Twelve fascinating new designs for selected portions of the National Mall in Washington, D.C. were unveiled this week. The Trust for the National Mall and the National Park Service are sponsoring a design competition for three key sites: Union Square, at the foot of the Capitol building (where the Grant Memorial is located); the Washington Monument grounds, particularly its southern edge (where the now defunct Sylvan Theater is located); and Constitution Gardens (where the Vietnam Veterans Memorial is located). Four major design firms were invited to submit plans for each site, with a demanding technical program that emphasized sustainability, access, historical sensitivity, user-friendly amenities, and flexible spaces that can be utilized for democratic assembly and protest as well as cultural events and performances.

There is much to admire in virtually all of these proposals.  If any of them were implemented, they would go a long way toward restoring the biodiversity and human scale that once existed here before their eradication by the massive clearing operation, otherwise known as the “rape of the Mall,” that took place in the first several decades of the twentieth century.  But given the many competing demands of the program as well as the complexity of the sites themselves, it is hardly surprising that the designs disappoint as well.

First the winners, in my estimation:

•Andropogon’s entry for Constitution Gardens is phenomenally well thought out and presented.  It manages to reconnect the whole area to Constitution Avenue on the north and the Mall to the south, establish green infrastructure that creatively recalls the hydrological history on the site of Tiber Creek and the C&O canal, create new uses such as outdoor play spaces and indoor markets in zero-energy structures, all the while transforming a stagnant lake into a beautiful, ecologically diverse wetland park.

•Balmori’s entry for a “Sylvan Bowl” on the Washington Monument grounds is also very innovative,interweaving parkland and architecture like a mobius strip.  Its proposal for a spiralling, figure-8 shaped restaurant with green roof is the show-stopper of the design competition.  A grove of trees literally grows through the building, while the roof is designed to support a vegetable garden that supplies produce to the kitchen below.

•Two designs stand out for Union Square, in many ways the most intractable site in the competition.  With its disastrous reflecting pool (built in the 1970s) and huge shadeless expanse, this site fairly well sums up the worst problems of the whole Mall. Pei Cobb Fried’s solution is notable for its simplicity, elegantly connecting the formal landscape of the 20th-century Mall to the picturesque 19th-century landscape of the Capitol grounds by shrinking the pool into an oval and cutting two diagonal walkways through it, while also adding a spectacular arching fountain around the pool and gardens on the site’s perimeter.  Diller Scofidio & Renfro + Hood propose a more varied, complex program with a green infrastructure component and an audio system that transforms speech from the Congress and from visitors to the site into wave patterns on the reflecting pool; their theme is “multiple voices.”  Both designs have mechanisms to empty the reflecting pool to allow crowds to congregate there for special events.

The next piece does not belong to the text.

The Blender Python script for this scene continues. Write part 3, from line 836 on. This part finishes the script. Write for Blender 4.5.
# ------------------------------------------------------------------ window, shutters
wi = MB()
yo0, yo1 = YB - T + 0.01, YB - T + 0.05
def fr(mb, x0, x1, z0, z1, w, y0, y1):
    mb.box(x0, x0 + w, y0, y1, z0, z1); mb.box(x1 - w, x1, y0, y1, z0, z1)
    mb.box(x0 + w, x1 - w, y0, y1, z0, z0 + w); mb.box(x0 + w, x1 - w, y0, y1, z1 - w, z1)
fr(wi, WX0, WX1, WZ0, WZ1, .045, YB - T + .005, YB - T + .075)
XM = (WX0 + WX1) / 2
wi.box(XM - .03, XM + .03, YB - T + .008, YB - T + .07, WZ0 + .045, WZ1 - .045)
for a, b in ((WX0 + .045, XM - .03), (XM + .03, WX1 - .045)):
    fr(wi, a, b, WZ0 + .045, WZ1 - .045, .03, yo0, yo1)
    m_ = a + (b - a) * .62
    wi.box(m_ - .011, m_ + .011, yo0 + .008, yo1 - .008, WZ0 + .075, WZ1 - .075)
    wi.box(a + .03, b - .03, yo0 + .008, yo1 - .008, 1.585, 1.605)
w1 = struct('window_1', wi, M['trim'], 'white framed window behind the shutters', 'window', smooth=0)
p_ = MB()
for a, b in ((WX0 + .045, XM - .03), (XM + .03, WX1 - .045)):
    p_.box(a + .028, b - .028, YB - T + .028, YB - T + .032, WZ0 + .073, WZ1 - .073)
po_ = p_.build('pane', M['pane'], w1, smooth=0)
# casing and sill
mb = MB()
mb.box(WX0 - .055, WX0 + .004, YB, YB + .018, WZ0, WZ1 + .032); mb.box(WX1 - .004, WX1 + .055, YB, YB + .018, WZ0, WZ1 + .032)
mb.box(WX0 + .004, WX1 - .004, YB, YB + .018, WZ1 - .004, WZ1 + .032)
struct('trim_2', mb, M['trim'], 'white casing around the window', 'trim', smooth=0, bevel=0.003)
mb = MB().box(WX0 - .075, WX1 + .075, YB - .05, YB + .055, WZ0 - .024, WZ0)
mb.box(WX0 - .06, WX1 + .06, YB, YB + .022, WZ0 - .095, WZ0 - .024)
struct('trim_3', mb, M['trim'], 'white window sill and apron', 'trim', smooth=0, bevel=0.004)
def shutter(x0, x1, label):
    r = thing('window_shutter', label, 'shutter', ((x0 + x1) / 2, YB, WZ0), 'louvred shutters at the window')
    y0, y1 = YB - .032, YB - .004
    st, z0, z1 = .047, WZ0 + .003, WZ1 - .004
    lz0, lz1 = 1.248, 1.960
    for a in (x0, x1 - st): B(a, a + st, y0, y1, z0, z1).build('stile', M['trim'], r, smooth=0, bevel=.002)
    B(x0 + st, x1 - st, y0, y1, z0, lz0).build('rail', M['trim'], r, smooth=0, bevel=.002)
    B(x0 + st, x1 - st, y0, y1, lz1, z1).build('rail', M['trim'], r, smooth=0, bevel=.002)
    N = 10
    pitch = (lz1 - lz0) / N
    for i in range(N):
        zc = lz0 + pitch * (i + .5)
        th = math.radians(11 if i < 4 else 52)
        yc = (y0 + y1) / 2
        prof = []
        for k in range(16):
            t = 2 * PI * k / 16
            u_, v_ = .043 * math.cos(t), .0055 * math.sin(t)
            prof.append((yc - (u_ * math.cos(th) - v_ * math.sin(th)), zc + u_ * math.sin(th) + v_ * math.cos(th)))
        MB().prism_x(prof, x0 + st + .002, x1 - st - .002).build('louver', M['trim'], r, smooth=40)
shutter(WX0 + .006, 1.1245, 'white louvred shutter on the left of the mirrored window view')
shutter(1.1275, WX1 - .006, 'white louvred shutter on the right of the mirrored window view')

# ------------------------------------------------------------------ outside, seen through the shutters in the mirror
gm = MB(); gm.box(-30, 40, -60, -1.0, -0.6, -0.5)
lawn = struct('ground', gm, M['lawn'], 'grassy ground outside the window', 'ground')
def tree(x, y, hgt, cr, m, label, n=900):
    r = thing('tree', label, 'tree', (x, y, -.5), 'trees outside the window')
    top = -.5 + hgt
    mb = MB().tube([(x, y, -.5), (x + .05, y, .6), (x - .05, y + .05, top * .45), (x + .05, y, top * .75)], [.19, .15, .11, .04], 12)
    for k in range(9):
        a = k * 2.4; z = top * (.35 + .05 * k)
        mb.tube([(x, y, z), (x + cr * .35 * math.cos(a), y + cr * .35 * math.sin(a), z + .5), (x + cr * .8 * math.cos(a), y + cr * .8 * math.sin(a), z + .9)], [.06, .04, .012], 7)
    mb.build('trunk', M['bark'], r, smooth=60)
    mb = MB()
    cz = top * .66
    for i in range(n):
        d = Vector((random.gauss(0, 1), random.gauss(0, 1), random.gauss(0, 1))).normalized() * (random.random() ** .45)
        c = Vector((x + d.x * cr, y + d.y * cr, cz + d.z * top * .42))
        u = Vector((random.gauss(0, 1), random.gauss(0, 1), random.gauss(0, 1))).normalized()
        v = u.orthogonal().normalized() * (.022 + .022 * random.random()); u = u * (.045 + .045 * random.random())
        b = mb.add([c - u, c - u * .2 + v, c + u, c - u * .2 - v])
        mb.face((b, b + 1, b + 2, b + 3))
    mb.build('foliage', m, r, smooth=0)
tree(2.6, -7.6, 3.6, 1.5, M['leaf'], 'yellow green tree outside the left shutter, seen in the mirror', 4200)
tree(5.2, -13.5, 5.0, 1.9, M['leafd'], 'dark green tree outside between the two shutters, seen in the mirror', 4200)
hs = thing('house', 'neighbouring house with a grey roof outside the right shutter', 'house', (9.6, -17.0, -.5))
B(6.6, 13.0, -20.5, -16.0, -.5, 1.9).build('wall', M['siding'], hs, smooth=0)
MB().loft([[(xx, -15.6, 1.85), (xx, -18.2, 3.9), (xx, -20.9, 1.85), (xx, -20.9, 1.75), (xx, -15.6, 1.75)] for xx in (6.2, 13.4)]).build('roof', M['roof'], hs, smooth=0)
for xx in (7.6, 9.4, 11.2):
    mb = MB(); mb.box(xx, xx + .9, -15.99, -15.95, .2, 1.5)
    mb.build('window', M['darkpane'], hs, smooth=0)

So why the disappointment?

In a word, it’s about content.  None of the designs reexamines in a serious way our relationship to the monuments in these spaces, or, more broadly, to the democracy the Mall is supposed to represent.  The competition program did not exactly encourage this kind of work.  Its demand for “sensitivity to historical context” is more about highlighting the monuments already there, rather than than reinterpreting them, much less proposing new forms of public memory.  In Constitution Gardens for example, the program specifically asks the designers to “highlight and maintain” the memorial to the Signers of the Declaration of Independence.  But why do we even need a monument to the signers of the declaration, with a huge block for each name, when it is the words that have been so important and so bitterly contested in U.S. history? Why not try to reinvigorate this monument by creating a way to engage with the document’s meaning, the foundation of our democracy?

But I think the problem is deeper than the program. Last year I helped jury an ideas competition for the Washington Monument grounds which challenged entrants to confront its history and legacy.  The results in that respect were just as disappointing.

Diller Scofidio Renfro + Hood is the one firm in the competition that did try to engage democracy in a serious way.  Its proposal to convert political speech into “speaking waves” in the water on Union Square is a clever take on the idea of “making waves,” suggesting the unruly, roisterous debate that is the heart of any real democracy.  But in the end it is just a clever visualization, no substitute for the real thing.  It is discourse without content, which we already have in abundance on radio, TV, and the internet.  We have more media than ever but precious little content, less real debate, and even less listening.

Is it really asking too much to demand that our nation’s “democratic stage” (as the competition program calls it) actually function as such?  I keep wondering what an artist like Krzysztof Wodiczko would do here. He has dedicated his career to giving voice to the voiceless, to “making waves” in public space.  Whatever he attempted, real words would be spoken and people would listen.  It wouldn’t be easy though.